The owner expressed his surprise as to how Rav Anan could simply come and invalidate the מבוי  which he had been relying on all this time with the support of Mar Shmuel himself (note the stress of the title “Mar”- a title denoting seniority.)

The story ends there and although Rav Anan does not seem to have answered the owner, it appears that his pleas were in vain and that Rav Anan’s stringent ruling was now accepted.

Yet the Gemara deduces from this that Shmuel never retracted his leniency and stuck to his leniency till the end.

The later deduction is not accepted for another reason we shall explore later, but we shall focus  first on the story as stated and its relevance to our discussion.

Firstly, let us attempt to clarify the facts.

Whereas we know that Shmuel had given permission to איבות בר איהי to mark his “private” מבוי  and Rav Anan later came and removed it, it is not clear from the Gemara

  1. Whether Shmuel was the Rav of that particular town initially and later replaced by Rav Anan, or simply a visitor whose ruling was accepted due to his great stature and later rejected due to another great visitor’s counter-ruling.
  2. Whether Shmuel had died when Rav Anan gave his new ruling, or whether he had simply left his position in the town or had gone back home.

At least from Rashi, it is evident that Shmuel had died before Rav Anan “overruled” him.

Why Rashi makes this “assumption” does not seem clear from the actual narrative, but could be based on סברא (logic) ,normative halacha, or simple historical fact

Given that Shmuel was the leading Amora of his time, together with Rav, it does not seem likely that Rav Anan would be able to rescind his ruling as long as he was still alive, and he might not even have been halachically permitted to do so.

This would be even less likely if this מבוי was in Shmuel’s territory of נהרדעא, where he was in charge until he died, and even less so given that Rav Anan appears to have been a student of Shmuel (see for example Eruvin 95a where he quotes things that he learnt from him.)

Although we have not eliminated the possibility that Shmuel could have been a “visiting Gadol,” it seems more probably that his view was accepted against Rav’s stringent view primarily because it was on his turf.

If we accept this as a given, then the case is now clearer:

The story took place in Shmuel’s area of authority , he permitted the מבוי, and his ruling was accepted.

After he died, Rav Anan become the new accepted authority there, and ruled stringently like Rav.

Despite the owner’s protests, it seems that Rav Anan’s stringent ruling was now accepted as binding.

If this conclusion is correct, it would follow that a new Rabbi may indeed rule stringently against the previous Rabbi under at least certain circumstances, namely if there is already precedent from an equal or greater authority (such as Rav) for the stringency, and if the previous Rabbi is no longer alive.

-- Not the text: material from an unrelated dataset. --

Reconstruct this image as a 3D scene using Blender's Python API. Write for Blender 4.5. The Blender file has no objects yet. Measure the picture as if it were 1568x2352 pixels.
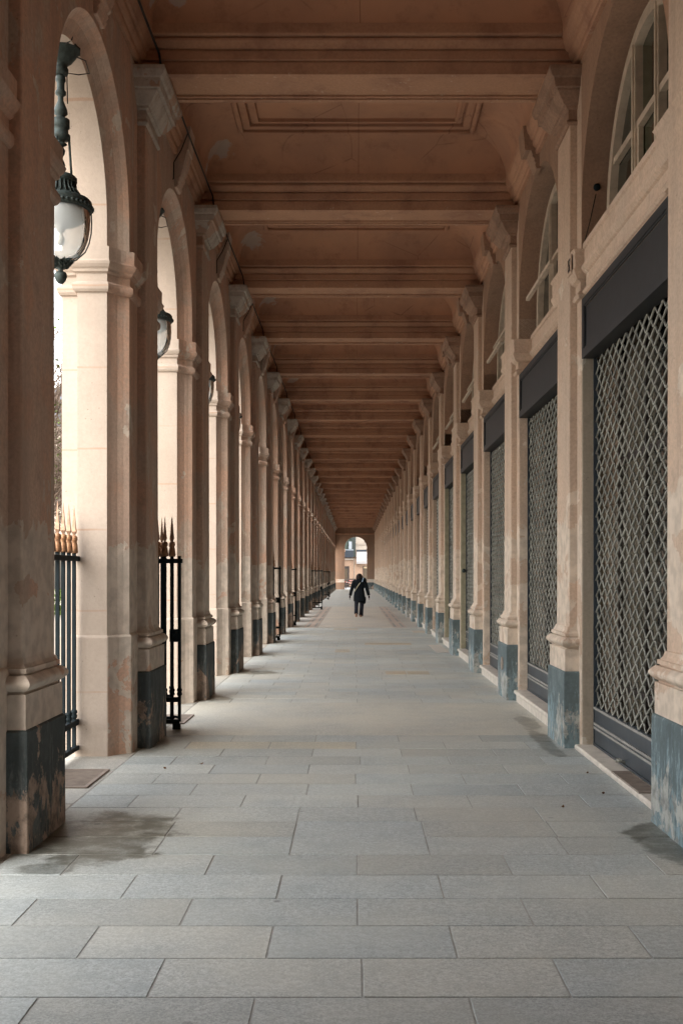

In the absence of the above 2 conditions, it would be hard to use this case as any form of precedent.

We should also note that the Gemara continues to refute the proof from this that Shmuel never retracted his lenient view, and answers that it is possible that he had retracted, but permitted the מבוי  for other reasons which no longer applied in Rav Anan’s time, something the owner never understood.

This reasoning was the fact that there was also a shul open to the מבוי  which counted as a second חצר, due to it being used for sleeping quarters for the shul supervisor (I have followed what seems to be the simple flow of the sugya acc Rashi, but see also Tosfos Rid. )

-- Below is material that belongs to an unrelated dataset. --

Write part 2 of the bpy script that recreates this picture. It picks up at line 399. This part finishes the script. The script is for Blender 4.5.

Shmuel simply followed his view that the main factor regarding what defines one’s home in terms of the laws of Eruvin is the place where one sleeps, and not the place where one eats.

The owner did not understand that and held that the place where one eats is what counts.

As a result, he held that Seeing as the caretaker ate somewhere else, the shul was not considered his home as far as the eruv is concerned, and the shul thus did not count as an inhabited courtyard- he thus (incorrectly) assumed that Shmuel’s permission was based on his original leniency permitting one courtyard.

According to this, Rav Anan did not necessarily repeal Shmuel’s permission because he disagreed with him on the halacha- the facts might simply have changed and the shul might no longer have been used for the caretaker’s sleeping quarters, leaving the מבוי  with only one valid courtyard.

For our purposes, seeing that the Gemara accepts this as an alternative view of what happens, there is no longer any definite proof that Rav Anan had repealed Shmuel’s lenient view- Shmuel himself might have retracted it long ago and Rav Anan was, unknown to the owner, simply adapting the same law to the new circumstances!

Despite the above “curve-ball,” the Gemara only brought this alternative in order to show that it is possible the Shmuel retracted- it does not conclude that he did retract and this was the correct version of events, and does not seem bothered at all by the clear implication of the first explanation that Rav Anan did indeed repeal Shmuel’s leniency.

This explanation also seems more likely as if it was simply a question of misunderstanding Shmuel’s reasoning, it stand to reason that some effort would to simply explain to the owner what Shmuel’s real reasoning was  (though it could be that given his entrenched view that the place of eating is “ikar”, the owner would never have accepted that Shmuel possibly held differently.)

As such, this Gemara certainly seems to offer some evidence, if not total proof, that a new Rabbi of a town may repeal leniencies of the previous Rabbi, at least subject to the 2 conditions mentioned above, namely that the previous Rabbi has died and that the stringency already has precedent from an equally rate or authority.

Though the Gra admittedly brings a different source for this, it is interesting that this indeed appears to be  the conclusion of the Rema (C.M 25/2,) though no mention of these two conditions seem to be made there, nor even of the need for him to be the official Rabbi of the city, and many poskim extend this rule to when the new Rabbi is more lenient than the previous one as well- hopefully we shall get a chance to follow up on this when we get to the next relevant sugya.

These posts are intended to raise issues and stimulate further research and discussion on contemporary topics related to the daf. They are not intended as psak halacha.